For if a person shifts their caution to their own reasoned choices and the acts of those choices, they will at the same time gain the will to avoid, but if they shift their caution away from their own reasoned choices to things not under their control, seeking to avoid what is controlled by others, they will then be agitated, fearful, and unstable.
-Epictetus, Discourses, 2.1.12 (quote found in The Daily Stoic; the following reflections are my own).
And
Keep this thought at the ready at daybreak, and through the day and night–there is only one path to happiness, and that is in giving up all outside of your sphere of choice, regarding nothing else as your possession, surrendering all else to God and Fortune.
-Epictetus, Discourses, 4.4.39 (quote found in The Daily Stoic; the following reflections are my own).
Hey!
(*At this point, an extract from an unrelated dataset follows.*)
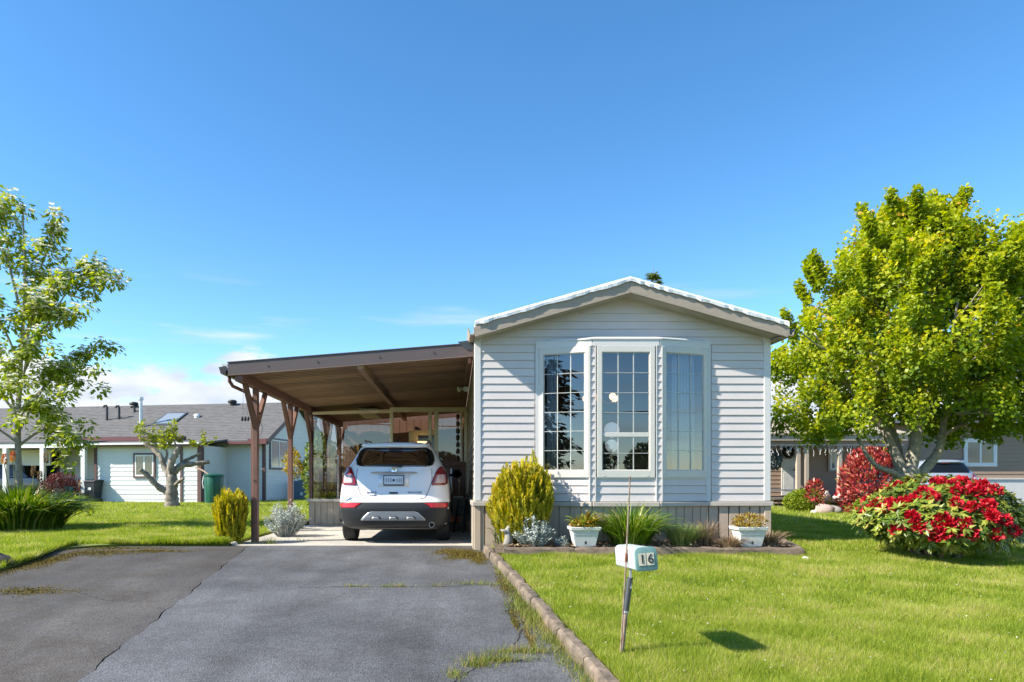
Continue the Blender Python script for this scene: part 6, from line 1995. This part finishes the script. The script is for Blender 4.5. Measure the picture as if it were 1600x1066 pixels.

A two-for-one! Yep, that’s right. I thought I’d share two quotes today. The Daily Stoic is in a repetitive mode at the moment. Now, usually, when it comes to books, that would be a bad thing. Not so with this one. The Daily Stoic is such that it leads one through short meditations meant to change one’s way of thinking for the better. This means practicing a new way of thinking. It means repetition.
The road from beginner to expert is paved with repetition. Think about building your muscles. Or learning to play an instrument. Or learning a new language. Or memorizing your times tables. All repetition. So, why wouldn’t it be the same when reprogramming our brains.
So, a few quotes from the week were reinforcements of prior ones. As a result, not a bunch of new posts from me. But these two quotes above gave me something new to consider. Again, the goal here is about focusing one’s attention on what’s going on inside–on one’s own choices, and on one’s own thoughts–and leaving all else to fate. If we’re able to accomplish this, we shall find peace and happiness. If we’re unable to do so, we’re destined to live anxious and irritated.
Alright. Cool. Sounds like stuff I’ve already talked about, huh? Yeah, well, these two quotes got me thinking. Over the last week, or so, I’ve become more cognizant of my responses to certain situations. I suspect it’s because these Stoic insights are on my mind, which actually has been kind of cool.
As a parent, unfortunately, I’ve caught myself after the fact too much. I’ve noticed myself getting worked up, upset, or even angry when one of the kids has been whining for 45 minutes, or when the other one has been pestering me for that ridiculously priced balloon in the grocery store check-out line for the 50th time after we’ve left the grocery store, or when I can’t find a pair of socks among the 12 single socks in my hand, or when my little one unloads in his diaper just as we’re about to leave and we’re already five minutes late.
Over the last couple weeks, I’ve become increasingly more aware of my response in those moments. I’m still working on applying the Stoic teachings to my life–to focusing on what’s in my control, and leaving what’s outside of it alone–so I find myself checking myself, instead of avoiding my agitation altogether. It’s a process, right?
Well, I’ll take it for now. Because in those moments of clarity, I’ve been able to quickly ask myself, “What’s in my control here?” and reset. The goal, of course, is to catch myself before it manifests in a terse reply, or a raised voice. That simple, five-word question, has allowed me to move from worked up to calm pretty rapidly. Because in each of those instances, I realize that the thing that gets me annoyed is outside of my control.
My kids, and their responses, are not my own. I can’t control how they feel. The best I can do is offer them all the things I think they might need, on a physiological level (food, drink, warmth, sleep) and emotional level (love, encouragement), along with feedback (on their behavior, effort, thought process, etc.).
If one of them throws a tantrum, it’s not in my control. The tantrum is a response from another individual. Is it rational? No. Is it appropriate? Probably not. Instead of getting bothered, myself, I can do a better job of going through the list of needs my boys might have (physiological, emotional, and feedback), and working to meet those.
Running late? That’s a present-moment situation. Can I do anything about the predicament in that particular moment? No. All I can do is react, and move forward given that predicament. And you know something? It does me no good to get upset or anxious. Those things just cloud my judgment, and keep me from optimizing my response in that moment.
So, as a move forward through this year, I’m hopeful. I’m hopeful that I can continue to be aware of what’s in my control and what’s outside of it, and myself and by responses to each. For now, I’ll continue to improve my response time in resetting my disposition if I find myself getting heated by something not in my control.
Over time, I hope to recognize situations for what they are, and avoid those external triggers altogether–to be in control of those things that are within it. I think this will keep my annoyance levels to a minimum, and my wife and kids will see a more capable and supportive husband and parent.